- Your instructions -
Would you copy out the whole listing exactly as given?

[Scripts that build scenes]
* * * *

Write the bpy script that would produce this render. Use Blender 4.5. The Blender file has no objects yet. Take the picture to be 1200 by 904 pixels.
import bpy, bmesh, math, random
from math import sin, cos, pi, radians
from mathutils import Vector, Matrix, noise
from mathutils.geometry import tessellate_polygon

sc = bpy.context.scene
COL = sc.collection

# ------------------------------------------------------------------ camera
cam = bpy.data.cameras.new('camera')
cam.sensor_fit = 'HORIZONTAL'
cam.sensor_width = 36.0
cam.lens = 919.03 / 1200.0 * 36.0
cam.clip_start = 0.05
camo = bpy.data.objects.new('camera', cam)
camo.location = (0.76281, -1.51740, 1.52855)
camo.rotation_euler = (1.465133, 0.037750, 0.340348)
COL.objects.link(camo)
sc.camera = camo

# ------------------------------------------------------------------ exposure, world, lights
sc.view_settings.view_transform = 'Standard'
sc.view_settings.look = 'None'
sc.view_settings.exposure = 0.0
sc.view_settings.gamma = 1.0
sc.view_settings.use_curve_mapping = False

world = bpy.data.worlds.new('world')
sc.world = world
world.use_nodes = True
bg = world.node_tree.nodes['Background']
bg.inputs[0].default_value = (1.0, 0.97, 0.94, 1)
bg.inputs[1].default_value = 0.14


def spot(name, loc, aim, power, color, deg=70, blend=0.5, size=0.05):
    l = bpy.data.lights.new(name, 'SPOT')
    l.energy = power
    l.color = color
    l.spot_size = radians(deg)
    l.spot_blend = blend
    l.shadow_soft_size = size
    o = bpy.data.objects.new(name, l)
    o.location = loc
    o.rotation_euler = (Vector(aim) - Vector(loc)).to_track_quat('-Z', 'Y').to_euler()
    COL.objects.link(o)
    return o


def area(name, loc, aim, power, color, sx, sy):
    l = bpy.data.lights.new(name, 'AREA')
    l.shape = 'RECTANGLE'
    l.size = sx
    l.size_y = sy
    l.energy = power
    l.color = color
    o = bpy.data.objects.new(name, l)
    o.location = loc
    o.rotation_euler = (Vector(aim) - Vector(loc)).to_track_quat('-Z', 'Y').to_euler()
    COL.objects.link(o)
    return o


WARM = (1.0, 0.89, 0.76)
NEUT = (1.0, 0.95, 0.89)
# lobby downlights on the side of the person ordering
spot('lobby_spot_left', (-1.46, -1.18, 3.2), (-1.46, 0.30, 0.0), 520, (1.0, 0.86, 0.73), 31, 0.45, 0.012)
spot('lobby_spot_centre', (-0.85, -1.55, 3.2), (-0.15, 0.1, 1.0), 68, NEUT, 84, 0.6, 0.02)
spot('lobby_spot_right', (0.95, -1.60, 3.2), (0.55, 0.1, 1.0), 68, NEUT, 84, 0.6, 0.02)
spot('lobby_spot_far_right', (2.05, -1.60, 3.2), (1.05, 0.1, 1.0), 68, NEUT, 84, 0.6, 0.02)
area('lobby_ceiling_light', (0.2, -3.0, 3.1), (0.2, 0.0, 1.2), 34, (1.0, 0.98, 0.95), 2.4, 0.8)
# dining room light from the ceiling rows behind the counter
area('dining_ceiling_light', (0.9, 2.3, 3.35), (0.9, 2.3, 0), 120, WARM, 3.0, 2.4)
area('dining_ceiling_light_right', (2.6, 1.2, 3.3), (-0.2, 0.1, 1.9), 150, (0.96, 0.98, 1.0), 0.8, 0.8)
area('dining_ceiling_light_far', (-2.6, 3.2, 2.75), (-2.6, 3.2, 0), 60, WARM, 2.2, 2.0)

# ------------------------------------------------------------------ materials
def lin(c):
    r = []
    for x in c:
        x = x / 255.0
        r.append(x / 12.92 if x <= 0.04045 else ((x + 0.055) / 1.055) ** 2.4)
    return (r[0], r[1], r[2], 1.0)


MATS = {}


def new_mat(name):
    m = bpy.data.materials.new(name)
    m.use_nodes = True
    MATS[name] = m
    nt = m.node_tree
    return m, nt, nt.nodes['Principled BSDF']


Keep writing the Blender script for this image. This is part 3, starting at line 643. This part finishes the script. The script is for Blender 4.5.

* * * *

- Problem solution -
Write the bpy script that would produce this render. Use Blender 4.5. The Blender file has no objects yet. Take the picture to be 1200 by 904 pixels.
import bpy, bmesh, math, random
from math import sin, cos, pi, radians
from mathutils import Vector, Matrix, noise
from mathutils.geometry import tessellate_polygon

sc = bpy.context.scene
COL = sc.collection

# ------------------------------------------------------------------ camera
cam = bpy.data.cameras.new('camera')
cam.sensor_fit = 'HORIZONTAL'
cam.sensor_width = 36.0
cam.lens = 919.03 / 1200.0 * 36.0
cam.clip_start = 0.05
camo = bpy.data.objects.new('camera', cam)
camo.location = (0.76281, -1.51740, 1.52855)
camo.rotation_euler = (1.465133, 0.037750, 0.340348)
COL.objects.link(camo)
sc.camera = camo

# ------------------------------------------------------------------ exposure, world, lights
sc.view_settings.view_transform = 'Standard'
sc.view_settings.look = 'None'
sc.view_settings.exposure = 0.0
sc.view_settings.gamma = 1.0
sc.view_settings.use_curve_mapping = False

world = bpy.data.worlds.new('world')
sc.world = world
world.use_nodes = True
bg = world.node_tree.nodes['Background']
bg.inputs[0].default_value = (1.0, 0.97, 0.94, 1)
bg.inputs[1].default_value = 0.14


def spot(name, loc, aim, power, color, deg=70, blend=0.5, size=0.05):
    l = bpy.data.lights.new(name, 'SPOT')
    l.energy = power
    l.color = color
    l.spot_size = radians(deg)
    l.spot_blend = blend
    l.shadow_soft_size = size
    o = bpy.data.objects.new(name, l)
    o.location = loc
    o.rotation_euler = (Vector(aim) - Vector(loc)).to_track_quat('-Z', 'Y').to_euler()
    COL.objects.link(o)
    return o


def area(name, loc, aim, power, color, sx, sy):
    l = bpy.data.lights.new(name, 'AREA')
    l.shape = 'RECTANGLE'
    l.size = sx
    l.size_y = sy
    l.energy = power
    l.color = color
    o = bpy.data.objects.new(name, l)
    o.location = loc
    o.rotation_euler = (Vector(aim) - Vector(loc)).to_track_quat('-Z', 'Y').to_euler()
    COL.objects.link(o)
    return o


WARM = (1.0, 0.89, 0.76)
NEUT = (1.0, 0.95, 0.89)
# lobby downlights on the side of the person ordering
spot('lobby_spot_left', (-1.46, -1.18, 3.2), (-1.46, 0.30, 0.0), 520, (1.0, 0.86, 0.73), 31, 0.45, 0.012)
spot('lobby_spot_centre', (-0.85, -1.55, 3.2), (-0.15, 0.1, 1.0), 68, NEUT, 84, 0.6, 0.02)
spot('lobby_spot_right', (0.95, -1.60, 3.2), (0.55, 0.1, 1.0), 68, NEUT, 84, 0.6, 0.02)
spot('lobby_spot_far_right', (2.05, -1.60, 3.2), (1.05, 0.1, 1.0), 68, NEUT, 84, 0.6, 0.02)
area('lobby_ceiling_light', (0.2, -3.0, 3.1), (0.2, 0.0, 1.2), 34, (1.0, 0.98, 0.95), 2.4, 0.8)
# dining room light from the ceiling rows behind the counter
area('dining_ceiling_light', (0.9, 2.3, 3.35), (0.9, 2.3, 0), 120, WARM, 3.0, 2.4)
area('dining_ceiling_light_right', (2.6, 1.2, 3.3), (-0.2, 0.1, 1.9), 150, (0.96, 0.98, 1.0), 0.8, 0.8)
area('dining_ceiling_light_far', (-2.6, 3.2, 2.75), (-2.6, 3.2, 0), 60, WARM, 2.2, 2.0)

# ------------------------------------------------------------------ materials
def lin(c):
    r = []
    for x in c:
        x = x / 255.0
        r.append(x / 12.92 if x <= 0.04045 else ((x + 0.055) / 1.055) ** 2.4)
    return (r[0], r[1], r[2], 1.0)


MATS = {}


def new_mat(name):
    m = bpy.data.materials.new(name)
    m.use_nodes = True
    MATS[name] = m
    nt = m.node_tree
    return m, nt, nt.nodes['Principled BSDF']


Keep writing the Blender script for this image. This is part 3, starting at line 643. This part finishes the script. The script is for Blender 4.5.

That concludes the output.